··· SOURCE MATERIAL

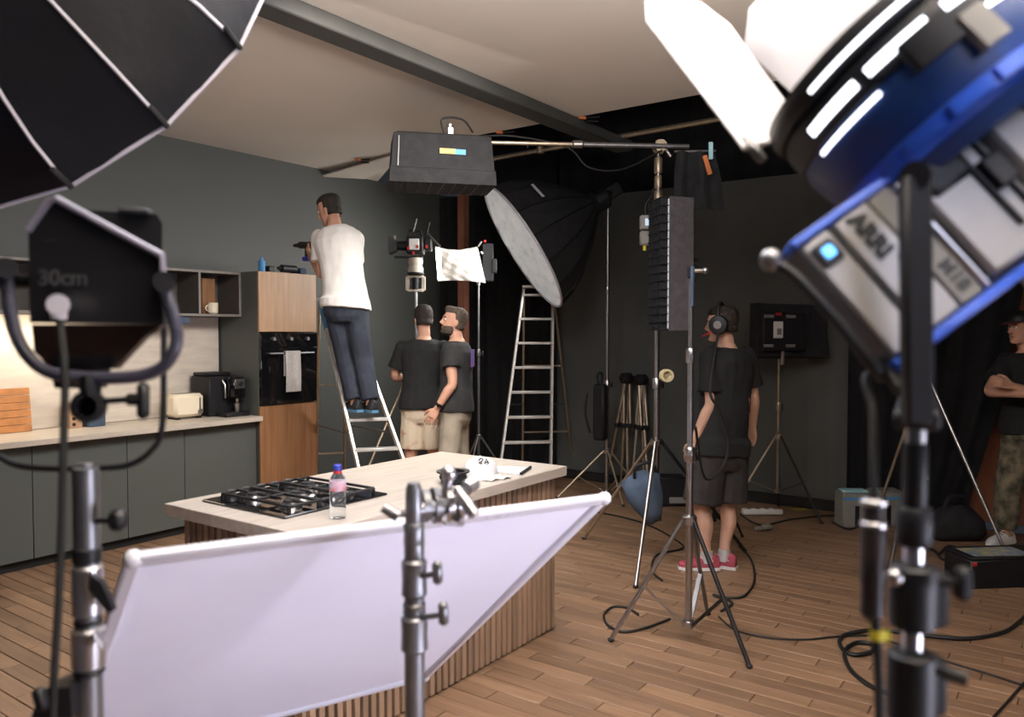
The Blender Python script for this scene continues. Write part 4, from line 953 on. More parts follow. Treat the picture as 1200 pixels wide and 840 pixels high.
# ------------------------------------------------------------------ foreground: big black umbrella softbox at the top left
OCc = EYEP+(V((1.189, 2.582, 2.655))-EYEP)*.94; On = V((.837, .322, -.442)).normalized()
oe1 = On.cross(V((0, 0, 1))).normalized(); oe2 = On.cross(oe1); OR = .705; PH = -.067
def op(k, r, back): a = PH+2*PI*k/16; return OCc-On*back+(oe1*math.cos(a)+oe2*math.sin(a))*r
OD = .58
oprof = [(0, OR), (.10, OR*.985), (.22, OR*.94), (.36, OR*.85), (.52, OR*.70), (.68, OR*.52), (.84, OR*.30), (.95, OR*.13)]
t = thing('parabolic_softbox', 'huge black umbrella softbox with pale piping at the upper left', 'softbox', OCc-On*OD)
cen = OCc-On*OD*.3
for k in range(16):
    rows = []
    for (b_, r) in oprof:
        row = []
        for j in range(7):
            u = j/6; p = op(k+u, r*math.cos(PI/16)/math.cos((u-.5)*PI/8), OD*b_)
            sag = math.sin(PI*u)*(.012*(1-b_)*math.sin(PI*min(1, b_*2.2)) + .006*math.sin(b_*23+k*2.1)*math.sin(u*9+k))
            row.append(p+(cen-p).normalized()*sag)
        rows.append(row)
    vs = [p for r in rows for p in r]; W = 7; n0 = len(vs); fs = []
    for i in range(len(rows)-1):
        for j in range(W-1): fs.append((i*W+j, i*W+j+1, (i+1)*W+j+1, (i+1)*W+j))
    vs += [p+(cen-p).normalized()*.004 for p in vs]; fs += [tuple(x+n0 for x in reversed(f)) for f in fs]
    MB().add(vs, fs).build('fabric_panel', M['sheen'], t, 80)
    rb = MB().tube([op(k, r*1.004, OD*b_) for (b_, r) in oprof[1:]], .0042, 6).build('rib', M['piping'], t)
    MB().tube([op(k, OR*1.008, OD*0), op(k, OR*1.0, OD*.115)], .0075, 6).build('rib_pocket', M['blackcloth'], rb)
MB().tube([op(k*.5, OR if k % 2 == 0 else OR*math.cos(PI/16), .0) for k in range(32)], .0052, 6, closed=True).build('rim_piping', M['piping'], t)
MB().sheet(lambda u, v: op(u*16, OR*.97*(.02+.98*v)*(math.cos(PI/16)), .01-.03*(1-v*v)), 32, 6, On*-.004).build('front_cloth', M['flag'], t, 80)
MB().lathe([(.11, -.06), (.11, .02), (.075, .05), (.075, .30), (.06, .32)], OCc-On*OD, -On).build('lamp_head', M['black'], t)
# ------------------------------------------------------------------ foreground: large blue and silver daylight lamp at the right
ra = V((-.58, .79, .22)).normalized()                      # optical axis in camera terms (right, up, forward)
rs = V((.83, .54, .10)); rs = (rs-ra*rs.dot(ra)).normalized()
wv = lambda v: RT*v.x+UP*v.y+FWD*v.z
LA = wv(ra).normalized(); LS = wv(rs).normalized(); LN = LS.cross(LA).normalized()
if LN.dot(FWD) > 0: LN = -LN
LO = at(1032, 68, 1.16)                                    # front ring centre
t = arri = thing('daylight_lamp', 'large blue and silver daylight lamp with open barn doors close at the upper right', 'lamp', LO)
LR = .19
RF = frame(LO, LS, LN.cross(LS) if False else LA.cross(LS), LA)   # local: x = LS, z = optical axis
MB(RF).lathe([(LR*.80, .012), (LR*.97, .018), (LR, .0), (LR*.985, -.016), (LR*.86, -.018), (LR*.80, .012)], (0, 0, 0), (0, 0, 1), 56).build('front_flange', M['black'], t)
MB(RF).lathe([(LR*.94, -.014), (LR*.975, -.03), (LR*.975, -.062), (LR*.93, -.068)], (0, 0, 0), (0, 0, 1), 56).build('vent_ring', M['black'], t)
MB(RF).lathe([(LR*.95, -.060), (LR*.965, -.075), (LR*.95, -.105), (LR*.90, -.16), (LR*.80, -.19)], (0, 0, 0), (0, 0, 1), 56).build('lens_barrel', M['deepblue'], t)
MB(RF).lathe([(LR*.90, -.135), (LR*.985, -.139), (LR*.985, -.160), (LR*.88, -.168)], (0, 0, 0), (0, 0, 1), 56).build('blue_band', M['blue'], t)
MB(RF).lathe([(LR*.01, .012), (LR*.45, .010), (LR*.78, 0), (LR*.78, -.01), (0, -.012)], (0, 0, 0), (0, 0, 1), 40).build('lens', M['lamp'], t)
NA = math.atan2(LN.dot(LA.cross(LS)), LN.dot(LS))          # angle on the ring that faces the camera
def arc(a0, a1, z0, z1, r, name, m, n=14, th=.004, parent=None):
    def fn(u, v): a = NA+math.radians(-17+a0+(a1-a0)*u); return RF @ V((r*math.cos(a), r*math.sin(a), z0+(z1-z0)*v))
    return MB().sheet(fn, n, 1, LN*th).build(name, m, parent or t, 60)
for (a0, a1) in ((-62, -34), (-28, -2), (6, 34), (40, 62)):
    arc(a0, a1, -.036, -.049, LR*.978, 'vent_slot', M['slot'])
for (a0, a1) in ((-66, -30), (-14, 2), (16, 44)):
    arc(a0, a1, -.070, -.0755, LR*.969, 'light_slit', M['slot'])
for k in range(8):
    a0 = -78+k*20; arc(a0, a0+17, -.140, -.158, LR*.991, 'band_segment', M['blue'], th=.006)
arc(-48, 72, -.003, -.0085, LR*1.0, 'light_slit', M['slot'], 30)
arc(-16, 3, -.045, -.088, LR*.985, 'latch_plate', M['black'], th=.010)
arc(4, 14, -.066, -.118, LR*.985, 'latch', M['greybox'], th=.014)
# barn doors
LEAFA, LEAFB = -140, 142
def leaf(az, w0, w1, L, flare, lab=None):
    a = NA+math.radians(az); rd = V((math.cos(a), math.sin(a), 0)); tg = V((-math.sin(a), math.cos(a), 0))
    h = rd*LR*.98+V((0, 0, .022)); d = (V((0, 0, 1))*math.cos(math.radians(flare))+rd*math.sin(math.radians(flare)))
    nn_ = rd*math.cos(math.radians(flare))-V((0, 0, 1))*math.sin(math.radians(flare))
    cut = .05
    poly = [h-tg*w0/2, h+tg*w0/2, h+tg*w1/2+d*(L-cut), h+tg*(w1/2-cut)+d*L, h-tg*(w1/2-cut)+d*L, h-tg*w1/2+d*(L-cut)]
    o = MB(RF).prism(poly, nn_*.002).build('barn_door', M['leaf'], t, 0)
    MB(RF).tube([h-tg*w0*.48, h+tg*w0*.48], .005, 8).build('hinge', M['steel'], o)
    for k in (-1, 1): MB(RF).bar(h+tg*w0*.4*k-V((0, 0, .03)), h+tg*w0*.4*k+d*.02, .016, .012, rd, .002).build('bracket', M['darksteel'], o)
leaf(LEAFA, .26, .28, .30, -5); leaf(LEAFB, .26, .29, .27, 10)
# body
P0 = at(930, 285, 1.02)
BW, BL, BT = .36, .195, .045
BF = frame(P0, LS, -LA, LS.cross(-LA))
sgn = 1 if LS.cross(-LA).dot(LN) > 0 else -1               # thickness runs away from the camera
tz = -sgn
bx_ = lambda x0, x1, y0, y1, z0, z1, b=.004: MB(BF).box(((x0+x1)/2, (y0+y1)/2, tz*(z0+z1)/2), (abs(x1-x0), abs(y1-y0), abs(z1-z0)), None, b)
bx_(.004, BW, .008, BL-.006, .006, BT, .012).build('housing', M['silverpaint'], t)
bx_(.15, BW-.01, .012, BL-.01, BT-.01, .26, .02).build('rear_housing', M['black'], t)
bx_(-.004, BW+.01, -.004, .008, -.003, BT+.004, .003).build('blue_front_plate', M['blue'], t)
bx_(-.004, BW+.01, BL-.006, BL+.008, -.003, BT+.004, .003).build('blue_rear_plate', M['blue'], t)
bx_(-.001, .004, .0, BL, .002, BT, .001).build('end_plate', M['black'], t)
bx_(.004, .047, .010, BL-.008, -.001, .01, .003).build('side_panel', M['silverpaint'], t)
bx_(.056, .112, .010, BL-.008, -.001, .01, .003).build('side_panel', M['silverpaint'], t)
bx_(.048, .055, .010, BL-.008, .003, .01, .001).build('groove', M['ink'], t)
sw = bx_(.008, .042, .019, .053, -.006, .004, .004).build('power_switch', M['black'], t)
bx_(.018, .033, .028, .043, -.009, -.004, .002).build('led', M['ledblue'], sw)
bx_(.114, .150, .010, BL-.008, -.001, .01, .003).build('side_panel', M['greybox'], t)
bx_(.172, .240, -.005, .062, -.022, .01, .008).build('black_bracket', M['black'], t)
bx_(.152, .162, .012, BL-.008, -.005, .01, .004).build('chrome_strip', M['chrome'], t)
bx_(.166, .280, .012, .18, -.014, .01, .006).build('side_panel', M['silverpaint'], t)
for x_ in (.235, .262): bx_(x_, x_+.008, .02, .15, -.020, .0, .002).build('black_rail', M['black'], t)
bx_(.243, .275, .055, .10, -.03, -.01, .004).build('rail_carriage', M['black'], t)
bx_(.292, .35, .0, .12, -.02, .01, .006).build('side_panel', M['silverpaint'], t)
TXF = BF @ Matrix.Translation((.108, .062, -tz*.0022)) @ Matrix(((0, 1, 0, 0), (1, 0, 0, 0), (0, 0, -1, 0), (0, 0, 0, 1)))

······

Return every line containing "from".

The Blender Python script for this scene continues. Write part 4, from line 953 on. More parts follow. Treat the picture as 1200 pixels wide and 840 pixels high.
sgn = 1 if LS.cross(-LA).dot(LN) > 0 else -1               # thickness runs away from the camera